HUDEYBİYE MUSÂLAHASI (M. 628)

 

قَالُوا يَا رَسُولَ اللهِ مَا خَيْرُ مَا أُعْطِيَ الْعَبْدُ : قَالَ خُلُقٌ حَسَنٌ. (هـ)

آصحاب كرام ، ’’ يا رسول الله ، قله وريلن أك خيرلى شى نه در ؟ ‘‘ ديه سؤآل أتديلر . بيغمبر أفنديمز (ﷺ)  :  كوزل آخلقدر . بيوردولر . "

Ashâb-ı Kirâm, “Yâ Resûlallâh, kula verilen en hayırlı şey nedir?” diye suâl ettiler. Peygamber Efendimiz (s.a.v.):  Güzel ahlâktır.” buyurdular.

(Sünen-i İbn-i Mâce)

Hicrî:  08  Ramazan    1444  Fazilet Takvim

 

HUDEYBİYE MUSÂLAHASI (M. 628)

 

Hicret-i Nebeviyye’nin altıncı senesi, Zilkâde ayında, Peygamber Efendimiz (s.a.v.), Beytullâh’ı ziyaret etmek için bin beş yüz kadar Ashâb-ı Kirâm’ıyla Medîne-i Münevvere’den hareket etti, Mekke-i Mükerreme tarafına yöneldi. Yola çıkmalarındaki maksatları savaşmak olmadığı için Ashâb-ı Kirâm, yalnız birer kılıç kuşanmışlardı.

Mekke-i Mükerreme’deki müşrikler, bunu haber alınca bir ordu kurup Hudeybiye denilen mevkiyi tutmuşlar, Resûl-i Ekrem’in Mekke-i Mükerreme’ye girmesine mâni olmaya karar vermişlerdi. Resûl-i Ekrem (s.a.v.) Efendimiz, kendilerine elçi olarak Hazret-i Osman’ı gönderdi, yüksek maksatlarını bildirdi; fakat onlar, yine razı olmadılar.

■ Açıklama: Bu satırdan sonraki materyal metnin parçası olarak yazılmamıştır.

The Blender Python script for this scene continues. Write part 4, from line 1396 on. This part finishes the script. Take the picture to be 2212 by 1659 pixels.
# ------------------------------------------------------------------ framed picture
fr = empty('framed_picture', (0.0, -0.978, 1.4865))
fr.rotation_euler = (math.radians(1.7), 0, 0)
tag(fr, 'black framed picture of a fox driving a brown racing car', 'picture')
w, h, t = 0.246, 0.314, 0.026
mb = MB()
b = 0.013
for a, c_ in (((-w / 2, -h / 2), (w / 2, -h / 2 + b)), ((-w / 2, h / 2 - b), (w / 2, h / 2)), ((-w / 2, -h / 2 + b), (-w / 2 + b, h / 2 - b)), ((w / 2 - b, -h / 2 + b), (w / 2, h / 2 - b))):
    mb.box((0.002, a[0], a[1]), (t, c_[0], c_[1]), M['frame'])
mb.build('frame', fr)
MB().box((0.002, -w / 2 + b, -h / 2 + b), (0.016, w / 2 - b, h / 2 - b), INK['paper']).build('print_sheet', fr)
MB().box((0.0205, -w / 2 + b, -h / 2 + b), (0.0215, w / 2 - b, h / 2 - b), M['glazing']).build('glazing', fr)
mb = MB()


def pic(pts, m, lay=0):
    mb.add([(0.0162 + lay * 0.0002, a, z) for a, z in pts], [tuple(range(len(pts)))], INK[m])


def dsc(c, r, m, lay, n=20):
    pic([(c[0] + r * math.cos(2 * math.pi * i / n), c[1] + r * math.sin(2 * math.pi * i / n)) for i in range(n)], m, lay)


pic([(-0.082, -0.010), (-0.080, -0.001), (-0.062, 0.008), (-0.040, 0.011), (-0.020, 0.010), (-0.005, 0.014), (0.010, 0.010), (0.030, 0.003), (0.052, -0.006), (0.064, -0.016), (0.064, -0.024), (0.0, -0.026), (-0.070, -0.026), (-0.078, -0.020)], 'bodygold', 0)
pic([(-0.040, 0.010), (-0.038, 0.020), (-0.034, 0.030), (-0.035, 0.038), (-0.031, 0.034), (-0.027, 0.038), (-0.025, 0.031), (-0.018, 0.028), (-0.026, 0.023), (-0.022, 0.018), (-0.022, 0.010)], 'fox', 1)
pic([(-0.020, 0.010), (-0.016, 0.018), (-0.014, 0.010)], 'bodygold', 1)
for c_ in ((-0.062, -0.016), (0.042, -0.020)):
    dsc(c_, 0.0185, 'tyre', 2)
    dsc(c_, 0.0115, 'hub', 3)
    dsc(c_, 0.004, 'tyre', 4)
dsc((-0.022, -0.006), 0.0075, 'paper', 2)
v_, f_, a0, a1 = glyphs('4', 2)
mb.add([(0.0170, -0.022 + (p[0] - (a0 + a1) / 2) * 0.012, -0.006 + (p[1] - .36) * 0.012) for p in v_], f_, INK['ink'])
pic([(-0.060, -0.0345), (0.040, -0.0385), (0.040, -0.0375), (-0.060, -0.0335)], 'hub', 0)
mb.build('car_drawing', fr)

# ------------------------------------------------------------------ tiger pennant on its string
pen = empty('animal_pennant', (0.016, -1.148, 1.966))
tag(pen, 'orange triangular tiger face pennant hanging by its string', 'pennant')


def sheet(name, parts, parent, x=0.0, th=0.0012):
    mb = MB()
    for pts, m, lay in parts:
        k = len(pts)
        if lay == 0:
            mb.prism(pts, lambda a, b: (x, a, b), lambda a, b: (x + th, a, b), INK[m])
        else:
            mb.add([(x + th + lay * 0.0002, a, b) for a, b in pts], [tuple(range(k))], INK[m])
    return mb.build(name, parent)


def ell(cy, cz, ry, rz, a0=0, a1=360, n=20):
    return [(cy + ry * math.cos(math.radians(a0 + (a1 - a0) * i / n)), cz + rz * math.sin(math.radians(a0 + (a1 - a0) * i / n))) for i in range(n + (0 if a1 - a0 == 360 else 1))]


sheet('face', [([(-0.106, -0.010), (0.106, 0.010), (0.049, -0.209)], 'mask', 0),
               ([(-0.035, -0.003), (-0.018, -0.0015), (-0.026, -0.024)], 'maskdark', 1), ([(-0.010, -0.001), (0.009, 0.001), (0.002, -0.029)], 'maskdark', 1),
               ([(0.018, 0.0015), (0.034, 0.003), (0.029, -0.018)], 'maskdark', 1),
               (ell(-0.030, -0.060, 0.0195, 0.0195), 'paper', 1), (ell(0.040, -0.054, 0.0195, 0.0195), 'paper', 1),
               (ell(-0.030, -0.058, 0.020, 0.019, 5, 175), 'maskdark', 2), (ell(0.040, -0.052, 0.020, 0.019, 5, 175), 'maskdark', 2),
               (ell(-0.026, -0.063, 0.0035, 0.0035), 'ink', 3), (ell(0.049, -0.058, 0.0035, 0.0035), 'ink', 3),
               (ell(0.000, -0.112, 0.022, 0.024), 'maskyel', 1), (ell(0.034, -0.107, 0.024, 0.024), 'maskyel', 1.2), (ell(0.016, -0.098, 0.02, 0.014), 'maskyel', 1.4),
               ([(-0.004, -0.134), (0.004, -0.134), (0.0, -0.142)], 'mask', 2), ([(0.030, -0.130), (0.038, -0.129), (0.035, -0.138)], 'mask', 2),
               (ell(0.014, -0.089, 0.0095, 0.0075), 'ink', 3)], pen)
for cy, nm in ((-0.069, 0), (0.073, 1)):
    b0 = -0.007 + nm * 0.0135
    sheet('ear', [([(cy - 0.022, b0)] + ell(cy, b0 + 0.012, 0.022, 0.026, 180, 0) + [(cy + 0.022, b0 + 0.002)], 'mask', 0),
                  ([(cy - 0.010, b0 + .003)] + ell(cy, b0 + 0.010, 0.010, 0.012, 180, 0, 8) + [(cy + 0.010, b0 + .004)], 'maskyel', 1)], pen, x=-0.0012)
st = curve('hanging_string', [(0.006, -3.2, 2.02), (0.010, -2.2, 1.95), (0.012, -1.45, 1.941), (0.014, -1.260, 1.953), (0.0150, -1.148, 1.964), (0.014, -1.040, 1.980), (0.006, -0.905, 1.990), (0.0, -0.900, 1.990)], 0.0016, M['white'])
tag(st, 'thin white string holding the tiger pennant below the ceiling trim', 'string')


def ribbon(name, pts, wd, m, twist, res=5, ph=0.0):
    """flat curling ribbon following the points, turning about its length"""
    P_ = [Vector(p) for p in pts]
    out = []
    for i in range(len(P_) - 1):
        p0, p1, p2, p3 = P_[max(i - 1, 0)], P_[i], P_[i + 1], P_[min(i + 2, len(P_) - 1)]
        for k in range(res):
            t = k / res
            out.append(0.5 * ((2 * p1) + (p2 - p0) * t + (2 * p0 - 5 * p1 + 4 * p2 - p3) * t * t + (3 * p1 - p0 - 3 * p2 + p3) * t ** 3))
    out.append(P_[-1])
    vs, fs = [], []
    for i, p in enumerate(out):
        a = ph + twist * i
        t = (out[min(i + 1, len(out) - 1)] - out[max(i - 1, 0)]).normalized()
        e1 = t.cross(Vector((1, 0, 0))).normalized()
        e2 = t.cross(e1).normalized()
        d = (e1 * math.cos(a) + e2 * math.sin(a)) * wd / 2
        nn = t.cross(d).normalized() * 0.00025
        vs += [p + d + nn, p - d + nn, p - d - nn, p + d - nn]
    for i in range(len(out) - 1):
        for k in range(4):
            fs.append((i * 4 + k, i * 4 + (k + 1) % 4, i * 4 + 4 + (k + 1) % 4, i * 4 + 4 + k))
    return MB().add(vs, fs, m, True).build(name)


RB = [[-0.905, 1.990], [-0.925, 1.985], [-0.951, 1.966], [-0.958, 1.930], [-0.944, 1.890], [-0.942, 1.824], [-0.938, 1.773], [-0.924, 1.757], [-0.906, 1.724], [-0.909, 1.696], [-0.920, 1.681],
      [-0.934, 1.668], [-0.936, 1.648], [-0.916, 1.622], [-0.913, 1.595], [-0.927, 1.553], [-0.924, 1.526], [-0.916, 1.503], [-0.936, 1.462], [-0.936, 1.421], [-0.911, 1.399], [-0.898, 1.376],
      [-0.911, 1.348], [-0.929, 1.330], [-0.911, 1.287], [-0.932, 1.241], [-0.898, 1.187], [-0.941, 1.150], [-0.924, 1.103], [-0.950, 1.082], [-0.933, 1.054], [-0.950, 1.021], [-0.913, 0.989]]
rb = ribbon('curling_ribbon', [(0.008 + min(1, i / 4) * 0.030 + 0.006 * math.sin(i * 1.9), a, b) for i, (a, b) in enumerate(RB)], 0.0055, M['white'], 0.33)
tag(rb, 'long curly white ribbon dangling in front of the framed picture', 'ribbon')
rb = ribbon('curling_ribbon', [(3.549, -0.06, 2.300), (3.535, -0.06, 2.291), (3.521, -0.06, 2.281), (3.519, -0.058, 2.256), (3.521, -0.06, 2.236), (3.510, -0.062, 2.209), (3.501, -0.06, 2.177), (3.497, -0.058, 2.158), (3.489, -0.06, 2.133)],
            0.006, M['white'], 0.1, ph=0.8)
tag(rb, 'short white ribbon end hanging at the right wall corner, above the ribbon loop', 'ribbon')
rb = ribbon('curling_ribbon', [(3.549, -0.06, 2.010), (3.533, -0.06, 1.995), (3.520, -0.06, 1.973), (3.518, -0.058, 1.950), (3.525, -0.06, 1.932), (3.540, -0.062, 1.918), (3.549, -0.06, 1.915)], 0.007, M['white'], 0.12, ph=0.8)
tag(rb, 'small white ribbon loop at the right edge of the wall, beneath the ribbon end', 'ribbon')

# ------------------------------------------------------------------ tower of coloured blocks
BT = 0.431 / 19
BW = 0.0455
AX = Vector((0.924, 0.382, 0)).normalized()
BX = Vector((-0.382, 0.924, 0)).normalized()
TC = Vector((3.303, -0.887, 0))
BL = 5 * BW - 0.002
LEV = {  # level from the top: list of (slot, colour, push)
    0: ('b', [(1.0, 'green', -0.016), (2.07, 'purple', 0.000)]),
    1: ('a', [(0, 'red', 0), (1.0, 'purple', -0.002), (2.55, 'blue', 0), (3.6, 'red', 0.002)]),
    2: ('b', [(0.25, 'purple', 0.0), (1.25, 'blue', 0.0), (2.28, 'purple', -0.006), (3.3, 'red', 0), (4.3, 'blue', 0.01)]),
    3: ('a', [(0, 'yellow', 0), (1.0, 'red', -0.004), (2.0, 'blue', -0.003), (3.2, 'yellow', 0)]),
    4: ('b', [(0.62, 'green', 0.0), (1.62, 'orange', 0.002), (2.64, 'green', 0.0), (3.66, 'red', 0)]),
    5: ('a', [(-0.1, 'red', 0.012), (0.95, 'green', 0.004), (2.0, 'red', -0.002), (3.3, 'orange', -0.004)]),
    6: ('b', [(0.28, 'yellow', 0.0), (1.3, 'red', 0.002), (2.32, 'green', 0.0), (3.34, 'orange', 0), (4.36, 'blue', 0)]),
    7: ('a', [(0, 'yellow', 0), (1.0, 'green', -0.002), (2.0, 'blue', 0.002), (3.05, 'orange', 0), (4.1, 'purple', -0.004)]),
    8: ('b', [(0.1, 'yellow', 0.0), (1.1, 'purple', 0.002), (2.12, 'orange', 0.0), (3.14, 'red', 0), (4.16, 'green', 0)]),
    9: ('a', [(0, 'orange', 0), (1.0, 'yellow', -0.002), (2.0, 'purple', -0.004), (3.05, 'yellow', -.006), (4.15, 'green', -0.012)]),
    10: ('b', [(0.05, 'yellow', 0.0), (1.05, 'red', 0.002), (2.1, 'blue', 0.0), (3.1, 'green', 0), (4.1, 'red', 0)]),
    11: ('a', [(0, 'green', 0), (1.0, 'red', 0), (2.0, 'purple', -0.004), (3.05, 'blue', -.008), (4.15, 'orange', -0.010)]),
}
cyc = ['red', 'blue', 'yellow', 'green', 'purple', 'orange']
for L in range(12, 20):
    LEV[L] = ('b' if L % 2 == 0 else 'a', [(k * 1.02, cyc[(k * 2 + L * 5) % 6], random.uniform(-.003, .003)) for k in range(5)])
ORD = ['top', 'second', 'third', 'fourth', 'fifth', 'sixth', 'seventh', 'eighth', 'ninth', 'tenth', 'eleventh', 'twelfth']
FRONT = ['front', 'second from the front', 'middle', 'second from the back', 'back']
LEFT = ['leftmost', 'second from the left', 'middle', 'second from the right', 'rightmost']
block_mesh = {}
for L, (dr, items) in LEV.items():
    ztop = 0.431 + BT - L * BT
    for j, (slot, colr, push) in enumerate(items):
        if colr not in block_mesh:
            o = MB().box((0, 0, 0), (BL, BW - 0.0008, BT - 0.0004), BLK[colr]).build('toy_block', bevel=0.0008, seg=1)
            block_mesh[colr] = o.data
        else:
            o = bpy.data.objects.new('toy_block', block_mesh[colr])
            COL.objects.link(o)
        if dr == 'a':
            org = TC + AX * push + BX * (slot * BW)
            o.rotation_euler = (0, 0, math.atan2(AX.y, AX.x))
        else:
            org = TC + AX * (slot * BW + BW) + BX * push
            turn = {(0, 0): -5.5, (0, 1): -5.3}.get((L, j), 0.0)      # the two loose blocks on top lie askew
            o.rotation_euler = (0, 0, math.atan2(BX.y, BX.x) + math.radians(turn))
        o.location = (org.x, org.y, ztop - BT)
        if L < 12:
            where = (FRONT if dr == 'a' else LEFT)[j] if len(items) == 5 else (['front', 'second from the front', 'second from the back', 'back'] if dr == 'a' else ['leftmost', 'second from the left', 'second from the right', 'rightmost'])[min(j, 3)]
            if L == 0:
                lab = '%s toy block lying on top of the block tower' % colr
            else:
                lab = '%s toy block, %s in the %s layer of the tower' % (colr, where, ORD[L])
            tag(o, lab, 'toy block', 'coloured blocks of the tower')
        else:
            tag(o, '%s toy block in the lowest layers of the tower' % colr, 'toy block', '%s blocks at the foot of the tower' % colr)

Sakîf kabilesinin reislerinden biri olan Urve bin Mes’ûd, Kureyşliler tarafından Resûl-i Zîşân Efendimize elçi olarak gönderilmişti. O, Ashâb-ı Kirâm’ın hâl ve hareketlerine dikkat etmişti. Urve, Mekkelilerin yanlarına gidince, “Ey Kureyş halkı! Ben, Kayser, Kisrâ ve Necâşî’nin divanlarında bulundum, birçok hükümdarla görüştüm. Vallahi ben, Muhammed’e (sallallâhü aleyhi ve sellem) karşı ashâbının gösterdiği hürmet ve itaatin mislini hiçbirinde görmedim. Bunlar öyle kolay kolay dağıtılacak bir topluluk değil!” diyerek kendilerini uzlaşmaya teşvik etti.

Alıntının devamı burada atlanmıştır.